Le fait est, qu'à partir de janvier 2015, la Lettonie préside à l'UE, et craint que l'exposition puisse nuire à son image. Mais nous avions envoyé par avance à la délégation permanente de Lettonie tous les documents qui sont désormais présentés au CRSC. Je crois que c'est une sorte de douleur fantôme. Notre première exposition à Moscou en 2012 était consacrée aux opérations répressives et à leurs victimes. En ce qui concerne ces victimes, une grande injustice a été commise. En Russie et Biélorussie, ceux qui ont fui et qui se sont cachés dans les forêts n'ont pas le statut de victime de guerre. Ils ne reçoivent ni pension particulière, ni aucune autre forme d'aide. En Lettonie vivent aujourd'hui ceux qui en 1943 avaient été chassés de Biélorussie. Ils ont le statut de prisonnier de guerre et reçoivent une pension. Mais en 1990, ils ont été privés de certains droits civils (politiques et économiques), parce qu'ils sont entrés sur le territoire letton après 1940. Et leurs enfants et petits-enfants héritent de leurs statuts ! Simplement parce que leurs grand-pères avaient été forcés par les allemands de rejoindre la Lettonie. A l'exposition de Moscou, cela avait attiré l'attention, ce qui a provoqué une réaction sauvage de la part de Riga. Le ministère des affaires étrangères de Lettonie avait alors accusé l'exposition de falsification, et moi et mon collègue Vladimir Simindeï nous sommes devenus persona non grata. Aujourd'hui à Paris, c'est le même combat qui continue. La délégation de Lettonie n'a pas pris la peine d'étudier les documents, alors que nous les leurs avions fournis par avance.
L'exposition de Paris est soutenue par le Rassemblement pour l'Organisation de l'Unité Européenne (ROUE). A l'ouverture, le président du ROUE Michel Grimard, a déclaré : « La mémoire ne peut pas s'éteindre. Il s’agit de la déportation d’enfants dans le camp de concentration et d’extermination, Salaspils en Lettonie. Dans ce camp, près de 12 000 enfants périrent, dont certains de moins de 6 ans, préalablement séparés de leur mère».
Regarder les photos de ces jours terribles et écouter les réminiscences des survivants est impossible. Et absolument nécessaire. Pour que la mémoire ne nous quitte pas, pour que l'histoire ne fasse pas demi-tour.
Quel est au fond le sujet de l'exposition ?
Une région transfrontière liant la Russie, la Biélorussie et la Lettonie. Précisément la région qui fut le décor des plus cruelles répressions au temps de la Seconde Guerre mondiale.
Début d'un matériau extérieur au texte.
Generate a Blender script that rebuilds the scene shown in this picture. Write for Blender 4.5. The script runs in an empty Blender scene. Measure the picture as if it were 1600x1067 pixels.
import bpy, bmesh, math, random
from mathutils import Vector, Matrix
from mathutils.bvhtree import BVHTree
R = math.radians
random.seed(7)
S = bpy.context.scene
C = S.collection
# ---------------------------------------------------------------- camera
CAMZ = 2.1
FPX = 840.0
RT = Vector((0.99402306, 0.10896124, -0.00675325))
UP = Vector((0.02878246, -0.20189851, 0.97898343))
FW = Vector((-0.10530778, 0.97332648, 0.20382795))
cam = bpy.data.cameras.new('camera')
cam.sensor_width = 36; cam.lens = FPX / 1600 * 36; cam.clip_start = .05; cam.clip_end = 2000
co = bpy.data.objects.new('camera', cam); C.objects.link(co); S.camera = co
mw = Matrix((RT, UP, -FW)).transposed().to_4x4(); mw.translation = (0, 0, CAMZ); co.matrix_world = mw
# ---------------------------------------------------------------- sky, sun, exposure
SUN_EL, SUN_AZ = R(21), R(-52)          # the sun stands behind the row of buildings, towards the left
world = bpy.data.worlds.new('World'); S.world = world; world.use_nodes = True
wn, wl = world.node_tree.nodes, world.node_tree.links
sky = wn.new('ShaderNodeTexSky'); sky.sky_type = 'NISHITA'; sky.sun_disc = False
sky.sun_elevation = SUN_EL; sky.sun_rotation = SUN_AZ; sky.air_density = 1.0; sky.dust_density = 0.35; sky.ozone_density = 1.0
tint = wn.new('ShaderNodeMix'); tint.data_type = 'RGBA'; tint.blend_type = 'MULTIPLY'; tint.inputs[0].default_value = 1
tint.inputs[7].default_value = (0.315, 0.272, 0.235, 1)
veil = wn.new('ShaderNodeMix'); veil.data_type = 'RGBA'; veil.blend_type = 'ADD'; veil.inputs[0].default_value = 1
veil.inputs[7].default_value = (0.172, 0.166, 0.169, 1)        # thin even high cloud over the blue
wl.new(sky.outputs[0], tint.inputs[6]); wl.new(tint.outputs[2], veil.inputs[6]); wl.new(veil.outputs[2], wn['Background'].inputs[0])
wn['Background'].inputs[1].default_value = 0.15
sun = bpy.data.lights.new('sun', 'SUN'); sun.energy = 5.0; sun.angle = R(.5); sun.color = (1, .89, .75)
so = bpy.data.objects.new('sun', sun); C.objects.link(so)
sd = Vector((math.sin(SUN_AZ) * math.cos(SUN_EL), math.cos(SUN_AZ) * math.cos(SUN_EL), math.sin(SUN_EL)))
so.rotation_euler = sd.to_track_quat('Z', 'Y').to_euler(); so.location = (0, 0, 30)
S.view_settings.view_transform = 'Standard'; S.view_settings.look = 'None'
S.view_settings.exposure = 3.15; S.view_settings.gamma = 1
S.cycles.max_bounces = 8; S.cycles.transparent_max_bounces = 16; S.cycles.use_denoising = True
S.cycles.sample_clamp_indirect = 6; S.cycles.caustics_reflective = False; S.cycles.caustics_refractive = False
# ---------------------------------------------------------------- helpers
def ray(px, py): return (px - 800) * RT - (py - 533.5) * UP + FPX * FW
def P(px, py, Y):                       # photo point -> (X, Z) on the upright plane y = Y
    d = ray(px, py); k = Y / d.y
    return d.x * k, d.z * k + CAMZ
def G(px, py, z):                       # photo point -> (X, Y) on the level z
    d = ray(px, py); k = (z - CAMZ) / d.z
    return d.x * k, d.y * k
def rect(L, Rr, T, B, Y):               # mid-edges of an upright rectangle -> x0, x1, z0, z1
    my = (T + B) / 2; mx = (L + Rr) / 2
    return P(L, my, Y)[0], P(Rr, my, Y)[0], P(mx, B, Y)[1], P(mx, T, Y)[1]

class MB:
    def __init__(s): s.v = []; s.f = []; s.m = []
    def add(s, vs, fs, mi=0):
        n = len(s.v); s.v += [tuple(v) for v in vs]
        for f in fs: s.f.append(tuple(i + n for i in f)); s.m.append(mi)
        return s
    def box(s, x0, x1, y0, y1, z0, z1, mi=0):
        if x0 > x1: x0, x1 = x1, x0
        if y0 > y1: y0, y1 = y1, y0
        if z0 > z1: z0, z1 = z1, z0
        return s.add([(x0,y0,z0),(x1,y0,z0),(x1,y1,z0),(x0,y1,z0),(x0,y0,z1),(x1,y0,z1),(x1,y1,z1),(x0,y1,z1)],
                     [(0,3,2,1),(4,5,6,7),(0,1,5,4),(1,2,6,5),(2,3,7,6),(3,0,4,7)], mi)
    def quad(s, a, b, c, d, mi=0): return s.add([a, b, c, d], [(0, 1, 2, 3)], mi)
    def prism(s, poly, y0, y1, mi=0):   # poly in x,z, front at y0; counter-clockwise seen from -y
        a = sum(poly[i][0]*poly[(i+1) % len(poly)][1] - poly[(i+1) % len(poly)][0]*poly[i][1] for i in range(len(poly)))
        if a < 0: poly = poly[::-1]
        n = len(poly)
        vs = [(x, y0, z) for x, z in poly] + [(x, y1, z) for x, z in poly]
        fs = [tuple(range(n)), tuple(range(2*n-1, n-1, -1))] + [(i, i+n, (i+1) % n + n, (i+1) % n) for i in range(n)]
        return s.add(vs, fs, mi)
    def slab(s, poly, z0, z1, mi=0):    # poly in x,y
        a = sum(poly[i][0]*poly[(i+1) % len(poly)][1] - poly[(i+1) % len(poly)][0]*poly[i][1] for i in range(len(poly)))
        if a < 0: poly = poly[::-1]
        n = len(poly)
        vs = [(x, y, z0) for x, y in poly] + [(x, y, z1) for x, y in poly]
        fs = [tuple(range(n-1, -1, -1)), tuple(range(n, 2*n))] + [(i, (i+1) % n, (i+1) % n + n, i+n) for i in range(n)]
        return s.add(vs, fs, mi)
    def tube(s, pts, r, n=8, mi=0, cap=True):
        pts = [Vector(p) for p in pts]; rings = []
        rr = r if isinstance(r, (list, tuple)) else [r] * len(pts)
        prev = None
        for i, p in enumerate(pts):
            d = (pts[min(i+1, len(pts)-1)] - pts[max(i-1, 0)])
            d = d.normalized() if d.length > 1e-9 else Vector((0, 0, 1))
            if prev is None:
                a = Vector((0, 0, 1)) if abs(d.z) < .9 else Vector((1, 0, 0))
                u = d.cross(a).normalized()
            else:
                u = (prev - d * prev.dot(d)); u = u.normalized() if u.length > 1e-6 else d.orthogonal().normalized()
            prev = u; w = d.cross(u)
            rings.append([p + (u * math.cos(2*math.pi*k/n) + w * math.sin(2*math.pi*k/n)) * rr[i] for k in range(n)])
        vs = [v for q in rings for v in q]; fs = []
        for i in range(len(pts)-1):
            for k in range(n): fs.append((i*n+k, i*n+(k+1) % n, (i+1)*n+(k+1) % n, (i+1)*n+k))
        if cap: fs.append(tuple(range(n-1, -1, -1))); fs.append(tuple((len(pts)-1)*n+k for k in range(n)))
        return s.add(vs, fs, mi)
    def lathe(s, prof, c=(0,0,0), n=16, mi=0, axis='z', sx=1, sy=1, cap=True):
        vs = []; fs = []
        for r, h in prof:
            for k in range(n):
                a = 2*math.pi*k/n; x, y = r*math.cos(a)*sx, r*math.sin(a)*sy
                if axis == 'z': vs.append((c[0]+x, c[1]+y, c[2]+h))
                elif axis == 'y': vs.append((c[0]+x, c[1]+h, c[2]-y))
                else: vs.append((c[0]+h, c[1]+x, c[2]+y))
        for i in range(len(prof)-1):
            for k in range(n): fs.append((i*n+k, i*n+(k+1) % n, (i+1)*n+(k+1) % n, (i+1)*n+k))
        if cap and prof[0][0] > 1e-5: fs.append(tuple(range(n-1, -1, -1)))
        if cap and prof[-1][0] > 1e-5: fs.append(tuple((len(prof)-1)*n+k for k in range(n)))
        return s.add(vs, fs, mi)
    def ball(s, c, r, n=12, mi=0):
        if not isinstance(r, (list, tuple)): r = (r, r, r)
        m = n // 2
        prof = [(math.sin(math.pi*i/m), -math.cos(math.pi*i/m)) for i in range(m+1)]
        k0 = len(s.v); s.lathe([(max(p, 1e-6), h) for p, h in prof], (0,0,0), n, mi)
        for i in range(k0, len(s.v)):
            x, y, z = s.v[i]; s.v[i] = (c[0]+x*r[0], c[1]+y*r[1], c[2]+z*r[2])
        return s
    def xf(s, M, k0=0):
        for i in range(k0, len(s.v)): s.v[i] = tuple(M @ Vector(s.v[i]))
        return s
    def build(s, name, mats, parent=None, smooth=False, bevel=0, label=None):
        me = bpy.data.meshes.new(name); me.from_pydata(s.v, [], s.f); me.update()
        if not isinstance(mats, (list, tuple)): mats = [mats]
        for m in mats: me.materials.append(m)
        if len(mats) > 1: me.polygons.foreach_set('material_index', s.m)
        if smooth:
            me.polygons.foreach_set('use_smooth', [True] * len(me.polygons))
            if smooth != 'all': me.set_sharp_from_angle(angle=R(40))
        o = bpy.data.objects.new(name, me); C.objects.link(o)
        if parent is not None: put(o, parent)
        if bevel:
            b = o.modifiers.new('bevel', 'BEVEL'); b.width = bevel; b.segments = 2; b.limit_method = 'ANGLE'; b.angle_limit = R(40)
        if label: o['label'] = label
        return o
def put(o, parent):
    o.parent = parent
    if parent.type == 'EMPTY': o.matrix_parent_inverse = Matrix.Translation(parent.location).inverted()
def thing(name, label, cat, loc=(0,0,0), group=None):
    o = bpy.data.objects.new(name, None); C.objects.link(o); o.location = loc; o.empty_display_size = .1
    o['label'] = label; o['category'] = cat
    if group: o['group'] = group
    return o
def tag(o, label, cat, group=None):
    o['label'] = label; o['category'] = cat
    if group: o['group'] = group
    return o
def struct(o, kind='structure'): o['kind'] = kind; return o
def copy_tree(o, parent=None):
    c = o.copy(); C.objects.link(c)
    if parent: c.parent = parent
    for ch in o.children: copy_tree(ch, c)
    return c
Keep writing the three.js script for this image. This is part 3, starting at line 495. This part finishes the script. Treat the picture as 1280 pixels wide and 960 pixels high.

A partir de 2012, la fondation « Mémoire historique » réunit les informations sur ceux qui ont subi la répression. Elle place les collections des documents d'archive et les témoignages photos sous le feu des projecteurs. Elle prépare une série d'expositions « Enfance déportée ». La première a lieu à Moscou, la seconde, avec l'aide de collègues biélorusses et allemands, à Minsk. A Paris, la troisième devait permettre aux organisateurs de présenter le point de vue des victimes de la répression sur l'Holocauste.
«Ils n'étaient pas uniquement des victimes, ils étaient aussi témoins de meurtres de masse, et ils étaient détenus au camp Salaspils, construite par des juifs, et où les juifs se faisaient éradiqués», raconte Alexandre Dukov. « Nous voulions montrer comment une tragédie en provoque une autre. Mikhaïl Gefter, historien et philosophe russe, disait « Il n'existe pas de génocide contre un peuple. N'importe quel génocide est un génocide contre tous », et c'est la vérité absolue. Nous voyons, comment cela avait commencé par les juifs, et ensuite les crimes nazis se sont propagés à d’autres catégories de population avec la même cruauté, la même ardeur meurtrière.»
Paris accueille des photos de collections privées et d'archives russes, biélorusses, lettones et allemandes, consacrées au camp Salaspils et aux opérations répressives. On peut y voir des familles entières chassées de la ville biélorusse Rosson.
Parmi les photos, une image rare d'une famille déportée, qui par la suite fut séparée. Les enfants sont restés en Lettonie puis retournés à Rosson, tandis que leur mère fut déportée en Allemagne. Sur un autre cliché, des gens fuyants le camp de concentration sont parvenus à rejoindre les partisans dans la forêt. Eux aussi comptent au nombre des victimes de guerres, étant donné que leurs maisons furent brulés, leurs parents tués, et qu'ils vivaient dans des gourbis dans des conditions effroyables.
Il existe un témoignage d'une opération répressive à l'appellation féérique « Comptes d'hiver ». Toutes les photos sont attribuées : il a été clairement établi où et quand chacune d'entre elles a été prise.
Un autre élément important de l'exposition sont les vidéos à la mémoire des victimes de la répression. Elles accumulent des dizaines d'heures d'enregistrements concernant l'Holocauste, accompagnés de sous-titres en français.